---------- RECORDS ----------
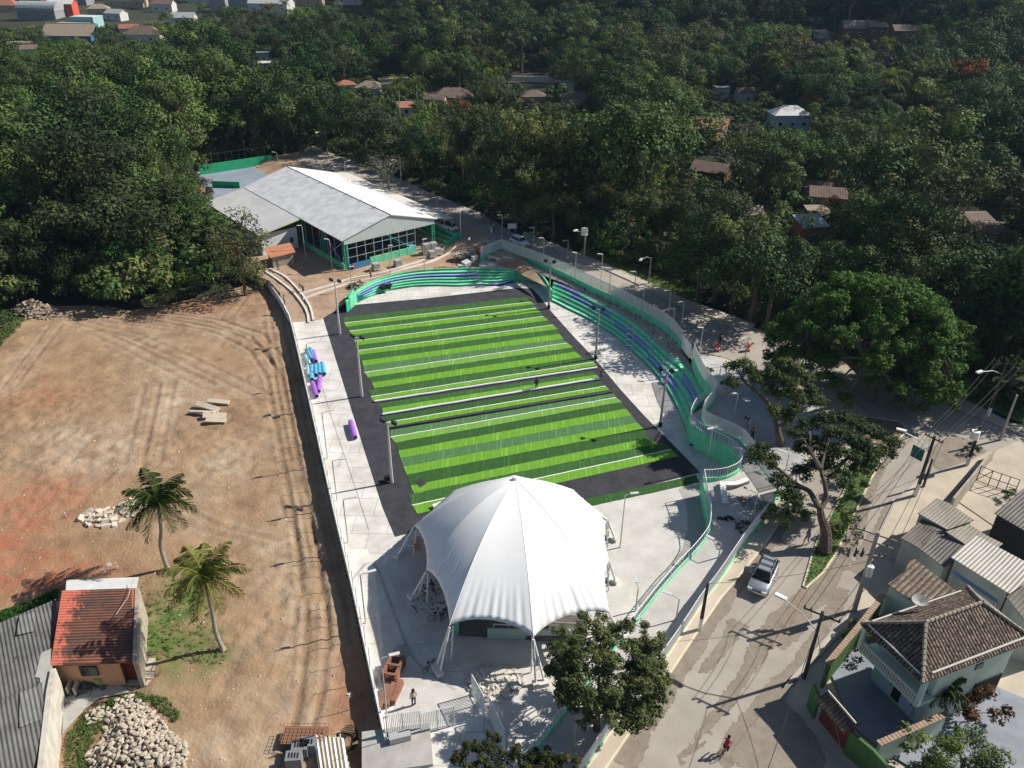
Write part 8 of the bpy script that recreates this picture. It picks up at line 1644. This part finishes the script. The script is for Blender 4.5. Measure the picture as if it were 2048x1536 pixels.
# hand placed marks in the forest
for (x, y, k, s, l) in [(1140, 300, 'mango', .9, 'rust brown leafed tree in the middle of the wood'), (1275, 235, 'redflower', .8, 'red flowering tree right of the beige stepped house'), (1545, 205, 'redflower', 1.0, 'red flowering tree above the white roofed house'), (1845, 240, 'redflower', .9, 'red flowering tree among palms at right'), (1865, 295, 'redflower', .9, 'red flowering tree below another at right'), (1655, 455, 'redflower', .5, 'red flowering shrub beside weathered roof house'),
    (1600, 385, 'umbrella', 1.15, 'wide flat topped green tree before weathered roof house'), (1470, 385, 'bare', 1.2, 'grey bare crowned tree above the dark roof'), (1820, 470, 'tall0', 1.7, 'huge airy tree dominating the right wood'), (1760, 480, 'broad1', 1.5, 'large airy tree left of the huge one'), (1890, 480, 'broad0', 1.5, 'large dark tree right of the huge airy one'), (1330, 400, 'broad0', 1.7, 'large dark lobed tree in the centre right wood'), (1125, 190, 'mango', .9, 'ochre topped round tree at the hill foot'), (955, 175, 'mango', 1.3, 'big ochre tipped tree at the hill foot'), (1240, 555, 'vine0', .01, '')]:
    if s < .1: continue
    p = GT(x, y); addtree(PROTO[k][0], PROTO[k][1], tuple(p), (0, 0, 0), s, 1.0, l, 'tree', name=nm_.get(k, 'forest_tree'))
for i, (x, y, l) in enumerate([(848, 185, 'tall palm right of the round dark tree in mid forest'), (800, 235, 'palm left of the tiny terracotta roof'), (835, 240, 'palm just right of the tiny terracotta roof'), (968, 205, 'palm right of the wide brown house'), (990, 215, 'second palm right of the wide brown house'), (1225, 215, 'yellowish palm left of the red flowering tree'), (1240, 232, 'small yellow palm by the red flowering tree'), (1985, 230, 'pale palm high at the right side'), (1810, 262, 'palm left of the red flowering tree at right'), (1832, 268, 'bright palm in front of red flowering tree at right'), (1900, 262, 'palm right of the red flowering trees'), (548, 60, 'palm before the large white warehouse'), (573, 45, 'taller palm before the large white warehouse'), (492, 72, 'palm right of the grey block house'), (510, 80, 'palm close to the grey block house'), (470, 85, 'palm above the forest near town'), (1635, 205, 'slender palm behind the white roofed house'), (1760, 150, 'broad palm below the hillside houses'), (25, 420, 'palm at far left of the wood')]):
    p = GT(x, y); r_ = addtree(PF3, ptk, tuple(p), (0, 0, 8.5), gr.uniform(1.05, 1.45), gr.uniform(0, 6), l, 'palm tree', name='palm_tree', crownname='fronds')
for i, (x, y, k, s) in enumerate([(1395, 596, 'broad0', 1.0), (1428, 600, 'darkround', 1.25), (1462, 618, 'bamboo0', 1.3), (1500, 640, 'broad2', 1.3), (1532, 655, 'tall0', 1.1), (1448, 585, 'tall1', 1.2), (1070, 462, 'bamboo1', 1.1), (1105, 480, 'darkround', 1.0), (1030, 448, 'broad0', 1.15), (990, 435, 'tall1', 1.1), (1210, 505, 'vine0', .8), (1250, 520, 'vine1', .9), (1955, 780, 'bamboo0', .9), (2010, 800, 'broad2', .9)]):
    p = GS(x, y); addtree(PROTO[k][0], PROTO[k][1], tuple(p), (0, 0, 0 if 'bamboo' in k else -1.2), s, i, desc[k] + ' at the upper road verge, ' + ['first', 'second', 'third', 'fourth', 'fifth', 'sixth', 'seventh', 'eighth', 'ninth', 'tenth', 'eleventh', 'twelfth', 'thirteenth', 'fourteenth'][sorted([1395, 1428, 1462, 1500, 1532, 1448, 1070, 1105, 1030, 990, 1210, 1250, 1955, 2010]).index(x)] + ' from left', 'tree', 'roadside trees at the upper road', name=nm_.get(k, 'roadside_tree'))
# everything farther off: one wooded mass
lib = bpy.data.collections.new('forest_library'); keys = list(sizes)
for i, k in enumerate(keys): 
    o = bpy.data.objects.new(f'{i:02d}_{k}', PROTO[k][0]); lib.objects.link(o)
V = np.array([(c[2], c[3], c[4]) for c in rest]); me = bpy.data.meshes.new('far_wood'); me.from_pydata(V.tolist(), [], [])
for nm, dt, vals in (('kid', 'INT', [keys.index(c[1]) for c in rest]), ('sc', 'FLOAT', [c[5] for c in rest]), ('rz', 'FLOAT', [c[6] for c in rest])): at = me.attributes.new(nm, dt, 'POINT'); at.data.foreach_set('value', vals)
fo = bpy.data.objects.new('far_wood', me); COL.objects.link(fo); tag(fo, 'dense dark green forest covering the hill and filling the gaps behind nearer trees', 'forest', kind='stuff')
ng = bpy.data.node_groups.new('scatter', 'GeometryNodeTree'); ng.interface.new_socket('Geometry', in_out='INPUT', socket_type='NodeSocketGeometry'); ng.interface.new_socket('Geometry', in_out='OUTPUT', socket_type='NodeSocketGeometry')
n = ng.nodes; L = ng.links; gi = n.new('NodeGroupInput'); go = n.new('NodeGroupOutput'); ip = n.new('GeometryNodeInstanceOnPoints'); ci = n.new('GeometryNodeCollectionInfo'); ci.inputs['Collection'].default_value = lib; ci.inputs['Separate Children'].default_value = True; ci.inputs['Reset Children'].default_value = True
def na(nm, dt): q = n.new('GeometryNodeInputNamedAttribute'); q.data_type = dt; q.inputs['Name'].default_value = nm; return q.outputs['Attribute']
cx = n.new('ShaderNodeCombineXYZ'); L.new(na('rz', 'FLOAT'), cx.inputs[2]); L.new(gi.outputs[0], ip.inputs['Points']); L.new(ci.outputs[0], ip.inputs['Instance']); ip.inputs['Pick Instance'].default_value = True
L.new(na('kid', 'INT'), ip.inputs['Instance Index']); L.new(cx.outputs[0], ip.inputs['Rotation']); L.new(na('sc', 'FLOAT'), ip.inputs['Scale']); L.new(ip.outputs[0], go.inputs[0])
fo.modifiers.new('scatter', 'NODES').node_group = ng
print('trees', len(ind), 'rest', len(rest))

# ================================================================== AIR
hz = MB().box((60, 480, 73), (1400, 1300, 160)).build('haze', M('haze_air', (1, 1, 1))); hz['kind'] = 'stuff'; hz['label'] = 'thin pale blue haze over the far wooded hill'
n, L, b = nodes(MATS['haze_air']); n.remove(b); vo = n.new('ShaderNodeVolumePrincipled'); vo.inputs['Color'].default_value = (.45, .70, 1, 1); vo.inputs['Density'].default_value = 0.00009; vo.inputs['Anisotropy'].default_value = .2
L.new(vo.outputs[0], n['Material Output'].inputs['Volume'])
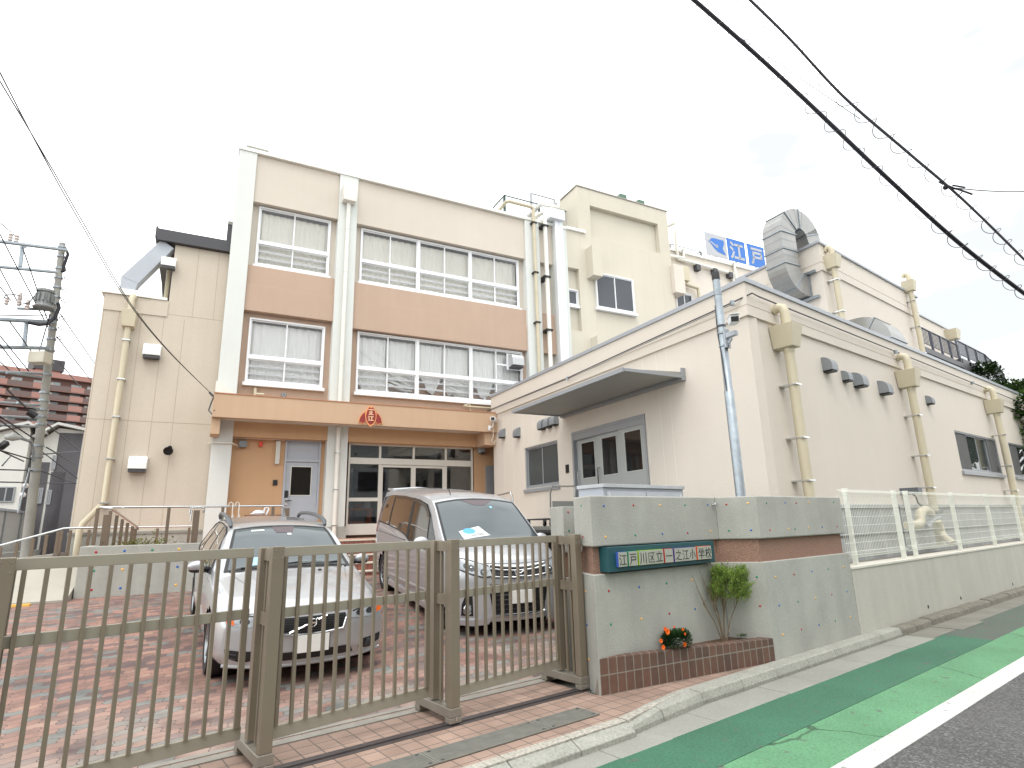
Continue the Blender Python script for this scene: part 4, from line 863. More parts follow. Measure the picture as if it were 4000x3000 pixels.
for a,b in((cols[1]+.03,cols[2]),(cols[2],cols[3]-.03)):
    m=MB(); rect_frame(m,a,b,ZF+.06,zb0-.005,Y-.025,Y+.02,.07,.1); dd=build(m,'entrance_door',mat('champagne aluminium',rgb(206,204,196)),EN,FA,bev=.003)
build(MB().box(.05,3.81,Y+.01,Y+.016,ZF+.1,ztop-.05),'pane',glass('dark entrance glass',(.72,.74,.74,1),2.4,dens=.06),EN,FA)
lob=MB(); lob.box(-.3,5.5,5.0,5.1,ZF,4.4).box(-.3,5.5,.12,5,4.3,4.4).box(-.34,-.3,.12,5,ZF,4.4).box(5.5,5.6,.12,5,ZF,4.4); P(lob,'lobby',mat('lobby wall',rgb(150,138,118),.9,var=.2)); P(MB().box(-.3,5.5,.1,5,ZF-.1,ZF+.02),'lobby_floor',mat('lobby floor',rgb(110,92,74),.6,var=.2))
lk=MB()
for i in range(6): lk.box(.2+i*.8,.9+i*.8,3.6,4.2,ZF,2.9)
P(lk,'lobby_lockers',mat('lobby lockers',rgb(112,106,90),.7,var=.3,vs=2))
WOODO=mat('orange varnished wood',rgb(226,108,40),.4,var=.15,vs=6)
SHV=thing('wooden_stand','orange wooden display stand just inside the entrance glass','stand',FA)
sa=FA.rc(cpx([(1530,1345),(1812,1345),(1530,1545),(1800,1545)],800,1500,2.7657),.3)
build(MB().box(.08,sa[1],.22,.62,sa[3]-.05,sa[3]),'top',WOODO,SHV,FA,bev=.004); build(MB().box(.08,sa[1]-.02,.25,.6,sa[3]-.42,sa[3]-.36),'shelf',WOODO,SHV,FA)
for x in(.1,sa[1]-.09):
    for y in(.25,.56): build(MB().box(x,x+.06,y,y+.05,ZF+.02,sa[3]-.05),'leg',WOODO,SHV,FA)
tag(build(MB().box(.30,.52,.35,.40,sa[3]+.001,sa[3]+.13),'wooden_box',mat('brown box',rgb(150,84,40),.5),None,FA),'small brown framed box on the orange stand','box')
tag(build(MB().box(.60,.76,.34,.37,sa[3]+.001,sa[3]+.18),'picture_card',mat('white card',rgb(196,196,190),.5),None,FA),'small white card standing on the orange stand','card')
# grey meter door and fittings at the right end of the entrance wall
x,z=FA.at(1200+1985/2.765,1500+1040/2.765,0); MD=P(MB().box(x-.20,x+.35,-.06,-.0,z-.75,z+.45),'meter_door',GREYAL,bev=.004)
fit(1200+1880/2.765,1500+705/2.765,.2,.24,.14,'speaker_box',mat('pale blue grey box',rgb(170,178,180),.5)); fit(1200+1890/2.765,1500+748/2.765,.14,.05,.16,'bracket',DARK)
# emblem on the canopy: three petals with 一之江
EM=P(MB().box(0,.001,-1.06,-1.059,4.3,4.301),'school_emblem',mat('emblem rim',rgb(224,150,96),.5),fix=False)
ex,ez=FA.at(1200+686/2.765,1500+350/2.765,CY-.02); RED=mat('brick red enamel',rgb(132,34,26),.45,var=.04); RIM=mat('emblem rim',rgb(224,150,96))
u=.0
sc_e=(FA.at(1200+745/2.765,1500+350/2.765,CY)[0]-FA.at(1200+632/2.765,1500+350/2.765,CY)[0])/114.0   # metres per crop pixel
cent=[(-18,112),(-30,96),(-46,60),(-56,20),(-58,-10),(-50,-50),(-30,-85),(0,-108),(30,-85),(50,-50),(58,-10),(56,20),(46,60),(30,96),(18,112),(0,92)]
petL=[(-64,50),(-92,24),(-116,-16),(-128,-74),(-104,-70),(-84,-88),(-62,-66),(-46,-50),(-58,-6)]
def emb(poly,grow,y0,y1,m,nm):
    c=Vector((sum(p[0] for p in poly)/len(poly),sum(p[1] for p in poly)/len(poly)))
    q=[c+(Vector(p)-c)*(1+grow) for p in poly]; build(MB().xz([(ex+p.x*sc_e,ez+p.y*sc_e) for p in q],y0,y1),nm,m,EM,FA)
petR=[(-a,b) for a,b in petL]
for p in(petL,petR): emb(p,.06,CY-.03,CY-.001,RIM,'petal_rim'); emb(p,-.10,CY-.036,CY-.0305,RED,'petal')
emb(cent,.05,CY-.04,CY-.0005,RIM,'petal_rim'); emb(cent,-.10,CY-.046,CY-.0405,RED,'petal')
mb=MB()
for i,ch in enumerate('一之江'): glyph(mb,ch,ex-(30,27,30)[i]*sc_e,ez+(52,14,-50)[i]*sc_e,(60,54,60)[i]*sc_e,(36,42,54)[i]*sc_e,CY-.05,4.6*sc_e)
build(mb,'lettering',mat('cream lettering',rgb(238,200,160),.5,var=0),EM,FA,fix=False)
# ================================================================== left wing
WG=thing('side_wing','pinkish beige wing at the left with a beige downpipe and three white vent hoods','building',FA)
def Q(mb,name,m,**k): return build(mb,name,m,WG,FA,**k)
xl=-6.22; Q(MB().box(xl,-4.82,.03,9,1.60,7.50).box(-4.82,-3.4,.03,9,1.60,9.12),'wall',WALL_WING)
Q(MB().box(xl,-4.82,.005,.03,7.06,7.49),'parapet_band',WALL_WING)
Q(MB().box(xl-.02,-3.4,-.01,9,.3,1.56),'plinth',CONC); Q(MB().box(xl-.03,-3.4,-.04,.03,1.56,1.62),'plinth_ledge',CONCL)
Q(MB().box(xl-.07,-5.25,-.04,.6,7.50,7.66).box(-5.25,-4.86,-.02,.4,7.50,7.57),'coping',mat('white coping',rgb(226,226,220)))
WJ=mat('siding joint grey',rgb(166,152,136),.9)  # darker lines for the joints between the siding panels
for px,py in((840,1300),(980,1300),(1180,1300),(1380,1300),(1560,1300)):
    x,_=FA.at(px/2.212,800+py/2.212,.03); Q(MB().box(x-.006,x+.006,.0285,.04,1.62,7.05),'panel_joint',WJ)
for px,py in((1700,600),(1880,600)):
    x,_=FA.at(px/2.212,800+py/2.212,.03); Q(MB().box(x-.006,x+.006,.0285,.04,7.1,9.1),'panel_joint',WJ)
z=FA.at(336.8,1634.7,.03)[1]; Q(MB().box(xl,-3.5,.028,.04,z-.007,z+.007),'panel_joint',WJ); z=FA.at(760,1240,.03)[1]; Q(MB().box(-4.82,-3.5,.028,.04,z-.006,z+.006),'panel_joint',WJ)
a=FA.at(600,912,.0); b=FA.at(900,950,.0); a2=FA.at(600,945,0); b2=FA.at(900,985,0)
Q(MB().box(-5.25,-3.35,-.12,9,9.13,9.45).box(-5.3,-5.25,-.12,9,9.2,9.5),'dark_roof_edge',DARK)
Q(MB().box(-3.62,-3.40,-.1,.3,9.45,9.95),'dark_roof_edge',DARK)
Q(MB().box(-3.62,-3.40,-.12,.32,9.95,10.05),'roof_cap',CONCL)
p0_=FA.at(458,1115,.1); p1_=FA.at(640,975,.1)
Q(MB().prism([(-5.93,.0,7.62),(-5.60,.0,7.62),(-5.60,.35,7.62),(-5.93,.35,7.62)],[(-5.93,.0,8.0),(-5.55,.0,7.85),(-5.55,.35,7.85),(-5.93,.35,8.0)]).prism([(-5.93,.0,8.0),(-5.55,.0,7.85),(-5.55,.35,7.85),(-5.93,.35,8.0)],[(-5.15,.0,9.20),(-4.85,.0,9.0),(-4.85,.35,9.0),(-5.15,.35,9.20)]),'steel_brace',LGREY,bev=.01)
Q(MB().prism([(-5.2,.3,9.15),(-4.9,.3,9.15),(-4.9,8,7.4),(-5.2,8,7.4)],[(-5.2,.3,9.3),(-4.9,.3,9.3),(-4.9,8,7.55),(-5.2,8,7.55)]),'sloping_eave',DARK)
q=FA.at(640,1150,.4); Q(MB().tube([(-5.05,.45,9.0),(-4.93,.40,8.6),(-4.93,.40,7.6)],.05,8),'eave_pipe',PIPE,smooth=True)
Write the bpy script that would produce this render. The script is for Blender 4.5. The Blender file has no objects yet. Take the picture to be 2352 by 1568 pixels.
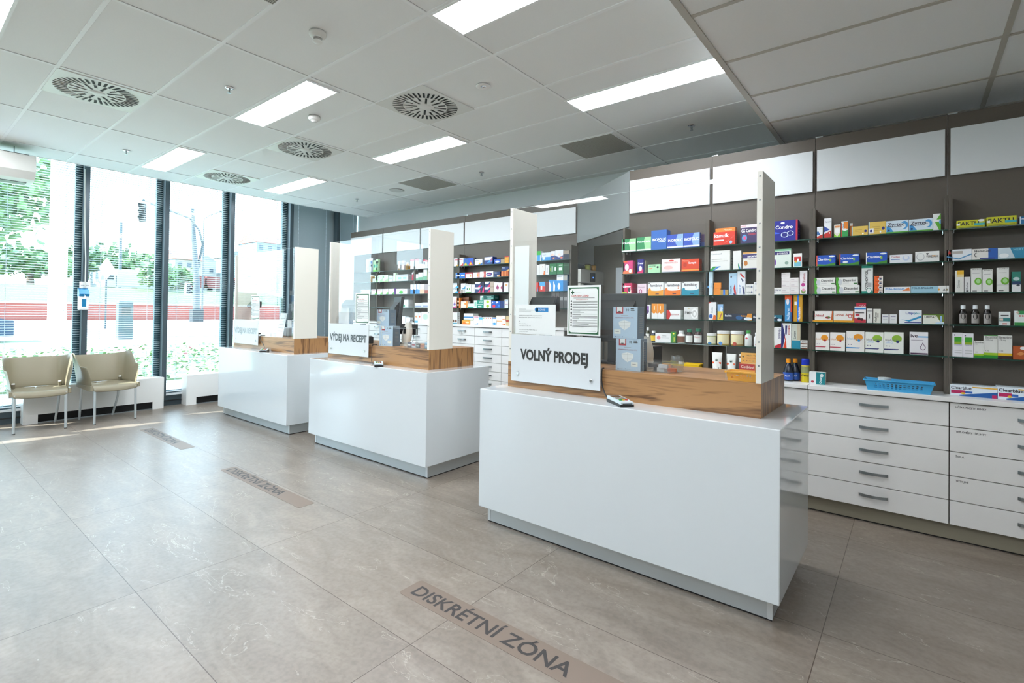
import bpy, math, random
from mathutils import Vector, Matrix
random.seed(7)
C = bpy.context.scene.collection
SC = bpy.context.scene
PI = math.pi
# ------------------------------------------------------------------ camera
cd = bpy.data.cameras.new('camera'); cam = bpy.data.objects.new('camera', cd); C.objects.link(cam)
cd.sensor_width = 36.0; cd.sensor_fit = 'HORIZONTAL'
cd.lens = 36.0 * 1157.94 / 2352.0
cd.shift_y = -(784.0 - 703.21) / 2352.0
cd.clip_start = 0.05; cd.clip_end = 600
_y, _p, _r = -0.89886, 0.01176, 0.01296
_f = Vector((math.cos(_p) * math.cos(_y), math.cos(_p) * math.sin(_y), math.sin(_p)))
_rt = Vector((math.sin(_y), -math.cos(_y), 0.0)); _dn = _f.cross(_rt)
_a = _rt * math.cos(_r) - _dn * math.sin(_r); _b = _rt * math.sin(_r) + _dn * math.cos(_r)
M = Matrix(((_a.x, -_b.x, -_f.x), (_a.y, -_b.y, -_f.y), (_a.z, -_b.z, -_f.z))).to_4x4()
M.translation = Vector((0, 0, 1.4)); cam.matrix_world = M
SC.camera = cam
# ------------------------------------------------------------------ world, sun, exposure
W = bpy.data.worlds.new('sky'); SC.world = W; W.use_nodes = True
_n = W.node_tree.nodes; _l = W.node_tree.links; _n.clear()
_tc = _n.new('ShaderNodeTexCoord'); _sx = _n.new('ShaderNodeSeparateXYZ'); _cr = _n.new('ShaderNodeValToRGB')
_bg = _n.new('ShaderNodeBackground'); _ow = _n.new('ShaderNodeOutputWorld')
_cr.color_ramp.elements[0].position = 0.0; _cr.color_ramp.elements[0].color = (0.76, 0.91, 1.0, 1)
_cr.color_ramp.elements[1].position = 0.8; _cr.color_ramp.elements[1].color = (0.42, 0.70, 1.0, 1)
_l.new(_tc.outputs['Generated'], _sx.inputs[0]); _l.new(_sx.outputs['Z'], _cr.inputs[0])
_l.new(_cr.outputs[0], _bg.inputs['Color']); _l.new(_bg.outputs[0], _ow.inputs[0])
_bg.inputs['Strength'].default_value = 5.2
sd = bpy.data.lights.new('sun', 'SUN'); sun = bpy.data.objects.new('sun', sd); C.objects.link(sun)
sd.energy = 15.0; sd.angle = math.radians(0.6); sd.color = (1.0, 0.98, 0.94)
_el = math.radians(42)
sun.rotation_euler = Vector((-0.36 * math.cos(_el), -0.933 * math.cos(_el), -math.sin(_el))).to_track_quat('-Z', 'Y').to_euler()
for nm, loc, rot, sx, sy in (('daylight_portal', (8.2, -2.2, 1.75), (0, -PI / 2, 0), 3.2, 4.2), ('daylight_portal', (8.2, 2.0, 1.75), (0, -PI / 2, 0), 3.2, 4.2), ('daylight_portal', (6.7, 4.3, 1.6), (-PI / 2, 0, 0), 3.4, 2.9)):
    pl = bpy.data.lights.new(nm, 'AREA'); pl.shape = 'RECTANGLE'; pl.size = sx; pl.size_y = sy
    po = bpy.data.objects.new(nm, pl); C.objects.link(po); po.location = loc; po.rotation_euler = rot
    pl.cycles.is_portal = True
SC.view_settings.view_transform = 'Standard'; SC.view_settings.look = 'None'
SC.view_settings.exposure = 0.82; SC.view_settings.gamma = 1.0; SC.view_settings.use_curve_mapping = False
cy = SC.cycles
cy.max_bounces = 9; cy.diffuse_bounces = 5; cy.glossy_bounces = 4; cy.transmission_bounces = 6
cy.transparent_max_bounces = 24; cy.sample_clamp_indirect = 6.0; cy.caustics_reflective = False; cy.caustics_refractive = False
cy.use_denoising = True
LAMP = 20.0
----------
Using the listing above, locate the lines that hold "scene" and copy each one.

Continue the Blender Python script for this scene: part 4, from line 863. More parts follow. Measure the picture as if it were 4000x3000 pixels.
C = bpy.context.scene.collection
SC = bpy.context.scene